Uma manifestação contundente de um delegado sobre as mensagens hackeadas da Lava Jato abriu seguno o jornal Folha de S. Paulo, a primeira crise da nova gestão da Polícia Federal com o setor mais sensível do órgão, que investiga pessoas com foro especial.
O embate está no contexto da movimentação política e jurídica que busca usar os diálogos vazados para punir integrantes da força-tarefa da operação de Curitiba e em meio às recentes mudanças de comando da PF no governo Jair Bolsonaro.
O delegado que comanda a área de investigações contra políticos e seu superior, o coordenador-geral de combate à corrupção, foram trocados na semana passada logo após o episódio que envolveu as mensagens da Lava Jato.

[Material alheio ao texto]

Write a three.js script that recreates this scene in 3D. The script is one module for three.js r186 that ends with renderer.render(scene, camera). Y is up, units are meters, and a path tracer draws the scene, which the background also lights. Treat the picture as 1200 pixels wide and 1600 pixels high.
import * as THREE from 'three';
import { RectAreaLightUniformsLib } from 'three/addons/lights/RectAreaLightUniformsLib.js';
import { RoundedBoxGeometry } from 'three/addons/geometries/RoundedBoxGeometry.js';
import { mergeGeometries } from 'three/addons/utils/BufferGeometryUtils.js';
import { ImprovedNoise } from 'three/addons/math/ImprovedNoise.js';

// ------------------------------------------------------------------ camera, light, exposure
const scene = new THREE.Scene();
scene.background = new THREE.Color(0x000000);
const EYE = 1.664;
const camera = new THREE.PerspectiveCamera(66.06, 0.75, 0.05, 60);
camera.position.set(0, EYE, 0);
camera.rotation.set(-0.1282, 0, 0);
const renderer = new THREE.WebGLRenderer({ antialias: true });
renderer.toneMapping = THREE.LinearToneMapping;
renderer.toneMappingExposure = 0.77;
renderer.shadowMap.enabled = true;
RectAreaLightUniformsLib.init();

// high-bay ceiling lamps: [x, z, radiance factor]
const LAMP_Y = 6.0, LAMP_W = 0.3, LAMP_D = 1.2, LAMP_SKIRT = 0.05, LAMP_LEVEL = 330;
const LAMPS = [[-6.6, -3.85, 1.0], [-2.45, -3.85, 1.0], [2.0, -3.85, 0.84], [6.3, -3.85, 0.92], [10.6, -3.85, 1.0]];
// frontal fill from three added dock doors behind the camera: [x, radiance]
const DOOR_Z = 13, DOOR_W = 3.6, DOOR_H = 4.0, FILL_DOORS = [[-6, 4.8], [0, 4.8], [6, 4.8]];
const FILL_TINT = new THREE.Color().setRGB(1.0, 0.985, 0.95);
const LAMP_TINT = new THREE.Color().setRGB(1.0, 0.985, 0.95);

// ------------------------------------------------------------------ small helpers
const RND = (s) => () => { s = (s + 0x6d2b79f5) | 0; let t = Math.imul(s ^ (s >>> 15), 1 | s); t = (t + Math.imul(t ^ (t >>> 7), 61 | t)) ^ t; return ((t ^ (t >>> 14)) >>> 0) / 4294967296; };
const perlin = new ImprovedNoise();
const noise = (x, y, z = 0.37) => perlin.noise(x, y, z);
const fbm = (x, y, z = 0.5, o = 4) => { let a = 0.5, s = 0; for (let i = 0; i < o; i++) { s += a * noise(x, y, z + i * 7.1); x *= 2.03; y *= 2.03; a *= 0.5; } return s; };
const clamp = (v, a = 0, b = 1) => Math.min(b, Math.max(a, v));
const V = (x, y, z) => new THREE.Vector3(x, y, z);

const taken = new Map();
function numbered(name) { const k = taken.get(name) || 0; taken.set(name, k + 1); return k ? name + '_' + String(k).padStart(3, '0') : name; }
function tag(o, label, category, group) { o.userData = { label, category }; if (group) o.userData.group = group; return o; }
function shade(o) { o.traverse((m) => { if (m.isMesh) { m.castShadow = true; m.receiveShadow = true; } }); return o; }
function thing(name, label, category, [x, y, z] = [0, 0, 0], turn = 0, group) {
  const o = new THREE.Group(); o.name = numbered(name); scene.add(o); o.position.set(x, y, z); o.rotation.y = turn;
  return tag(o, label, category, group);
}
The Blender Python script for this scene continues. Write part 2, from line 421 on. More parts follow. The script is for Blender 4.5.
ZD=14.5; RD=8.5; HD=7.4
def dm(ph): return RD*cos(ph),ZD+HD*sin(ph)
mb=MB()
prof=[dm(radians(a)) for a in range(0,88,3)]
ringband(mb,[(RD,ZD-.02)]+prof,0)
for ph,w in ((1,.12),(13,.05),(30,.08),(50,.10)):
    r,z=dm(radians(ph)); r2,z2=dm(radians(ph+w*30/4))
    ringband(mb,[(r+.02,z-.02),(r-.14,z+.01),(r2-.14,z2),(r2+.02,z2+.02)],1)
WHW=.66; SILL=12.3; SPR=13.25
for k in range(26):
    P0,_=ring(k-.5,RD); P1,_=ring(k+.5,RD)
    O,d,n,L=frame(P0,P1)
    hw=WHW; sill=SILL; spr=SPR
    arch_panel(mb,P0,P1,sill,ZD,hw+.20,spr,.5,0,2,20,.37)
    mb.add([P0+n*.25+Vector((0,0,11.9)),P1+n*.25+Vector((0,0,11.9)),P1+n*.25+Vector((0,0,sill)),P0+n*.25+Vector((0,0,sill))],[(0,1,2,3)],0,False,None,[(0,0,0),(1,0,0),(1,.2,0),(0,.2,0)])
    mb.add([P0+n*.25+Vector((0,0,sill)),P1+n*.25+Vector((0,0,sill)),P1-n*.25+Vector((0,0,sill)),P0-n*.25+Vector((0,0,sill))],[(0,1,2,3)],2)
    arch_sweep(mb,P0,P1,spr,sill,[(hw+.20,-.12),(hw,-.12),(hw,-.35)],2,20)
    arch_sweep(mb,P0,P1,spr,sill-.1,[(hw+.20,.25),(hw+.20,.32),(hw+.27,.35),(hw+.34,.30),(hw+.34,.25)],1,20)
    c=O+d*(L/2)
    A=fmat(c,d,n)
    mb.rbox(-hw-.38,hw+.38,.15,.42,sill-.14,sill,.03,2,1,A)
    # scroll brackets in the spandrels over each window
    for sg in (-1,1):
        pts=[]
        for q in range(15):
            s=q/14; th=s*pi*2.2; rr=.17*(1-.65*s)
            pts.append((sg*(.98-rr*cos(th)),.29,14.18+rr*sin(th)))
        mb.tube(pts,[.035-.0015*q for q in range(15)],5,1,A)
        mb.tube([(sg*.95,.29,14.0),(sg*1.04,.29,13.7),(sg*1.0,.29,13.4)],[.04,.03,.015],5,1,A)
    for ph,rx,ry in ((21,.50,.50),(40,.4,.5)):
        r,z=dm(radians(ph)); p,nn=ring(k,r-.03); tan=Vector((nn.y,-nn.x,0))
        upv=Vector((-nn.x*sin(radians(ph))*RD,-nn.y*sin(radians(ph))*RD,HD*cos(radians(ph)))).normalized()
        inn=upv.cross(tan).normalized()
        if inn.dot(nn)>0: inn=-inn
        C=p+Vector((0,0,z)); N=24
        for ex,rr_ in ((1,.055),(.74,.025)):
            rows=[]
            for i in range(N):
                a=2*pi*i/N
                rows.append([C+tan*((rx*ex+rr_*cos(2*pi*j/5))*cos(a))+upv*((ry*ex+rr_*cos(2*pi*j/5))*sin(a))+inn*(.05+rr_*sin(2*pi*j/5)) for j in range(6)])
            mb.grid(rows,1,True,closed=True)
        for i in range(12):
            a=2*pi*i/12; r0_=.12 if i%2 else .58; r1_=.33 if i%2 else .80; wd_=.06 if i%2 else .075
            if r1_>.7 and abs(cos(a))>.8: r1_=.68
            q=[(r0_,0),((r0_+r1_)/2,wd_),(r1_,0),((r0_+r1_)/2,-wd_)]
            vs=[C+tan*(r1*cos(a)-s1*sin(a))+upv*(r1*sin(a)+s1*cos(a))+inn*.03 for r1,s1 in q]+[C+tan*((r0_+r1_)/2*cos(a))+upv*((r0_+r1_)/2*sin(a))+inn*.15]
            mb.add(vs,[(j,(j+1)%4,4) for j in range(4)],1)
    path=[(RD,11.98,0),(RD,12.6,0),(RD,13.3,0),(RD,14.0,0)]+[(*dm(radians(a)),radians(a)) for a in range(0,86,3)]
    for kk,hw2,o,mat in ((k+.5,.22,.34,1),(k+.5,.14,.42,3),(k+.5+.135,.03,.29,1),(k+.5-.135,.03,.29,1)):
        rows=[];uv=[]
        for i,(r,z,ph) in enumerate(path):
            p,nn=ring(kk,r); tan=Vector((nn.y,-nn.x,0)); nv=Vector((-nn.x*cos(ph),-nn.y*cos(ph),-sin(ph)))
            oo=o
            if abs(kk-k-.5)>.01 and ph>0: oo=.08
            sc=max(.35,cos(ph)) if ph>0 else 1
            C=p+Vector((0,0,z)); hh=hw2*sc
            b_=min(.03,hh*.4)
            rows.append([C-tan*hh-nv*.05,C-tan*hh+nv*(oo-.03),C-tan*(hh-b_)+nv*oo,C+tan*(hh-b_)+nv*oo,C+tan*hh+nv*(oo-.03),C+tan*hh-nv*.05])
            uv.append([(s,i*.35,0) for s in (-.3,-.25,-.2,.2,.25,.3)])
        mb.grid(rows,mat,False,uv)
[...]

Pessoas ouvidas pela Folha relatam mal-estar pela forma como as mudanças ocorreram e o clima de desconfiança gerado entre os investigadores.
As trocas foram feitas pelo novo diretor de investigação e combate ao crime organizado (Dicor), Luís Flávio Zampronha. Ele tirou os delegados Thiago Delabary da coordenação-geral e Felipe Leal do Sinq (Serviço de Inquéritos Especiais), responsável pelos casos que envolvem políticos e demais pessoas com foro especial.
O problema começou após o jornal O Globo revelar um ofício encaminhado por Leal em resposta a um pedido da PGR (Procuradoria-Geral da República) sobre as mensagens hackeadas.
No documento, que acompanha um laudo pericial, o delegado afirma essencialmente três coisas: 1) não ser possível confirmar a autenticidade do material, 2) haver indícios de que os hackers agiram com dolo para adulterar mensagens —fazendo referência a um entendimento do Ministério Público, 3) configurar crime de abuso de autoridade qualquer investigação que seja feita com base nos diálogos, por terem sido obtidos de maneira ilícita.
Trocando em miúdos, a PF se manifestou contra a utilização das mensagens para investigar qualquer coisa, mais especificamente, no caso, a força-tarefa da Lava Jato, que entrou na mira desde que o conteúdo do Telegram se tornou público após ser obtido pelo The Intercept Brasil.
O ofício também tenta mostrar que em nenhum momento houve posição diferente sobre isso, ainda que possa ter existido esse entendimento no Supremo.
Embora assinado por um delegado, o papel passou por outras instâncias da polícia, incluindo o ex-diretor da área, Cézar Souza. Foi chamado internamente de um posicionamento institucional.
Mas o ofício não foi bem visto pela nova gestão da PF. Antes de virar diretor de corrupção, Zampronha foi o responsável pela Spoofing, que investigou os hackers.
Em nenhum momento ele entrou nessas questões ao longo da condução do inquérito. Internamente, sempre disse compartilhar do entendimento de que o material angariado na investigação mostra que as mensagens são verdadeiras, embora não sirvam como prova judicial por terem sido roubadas.
Depois que soube do documento, Zampronha se reuniu com Leal. Avisou que haveria a troca, que precisaria de pessoas de confiança no Sinq. Nas conversas, o diretor reclamou do ofício, disse que o documento era demasiadamente opinativo e que não havia necessidade de a PF entrar nessa briga.
Além disso, Zampronha se queixou dizendo que Leal deveria ter apenas encaminhado o laudo técnico sobre a autenticidade ou não das mensagens, sem juízo de valor.
O assunto é ainda mais delicado porque mexeu indiretamente com figuras poderosas como o ministro Gilmar Mendes, do STF (Supremo Tribunal Federal), e o presidente do STJ (Superior Tribunal de Justiça), Humberto Martins.
Ambos não gostaram da manifestação de Leal. Eles acham que o delegado da PF não poderia ter dado opinião sobre a prova ser lícita ou ilícita, prerrogativa do Judiciário. Martins abriu inquérito de ofício na corte para investigar a Lava Jato —o caso está suspenso por decisão da ministra Rosa Weber.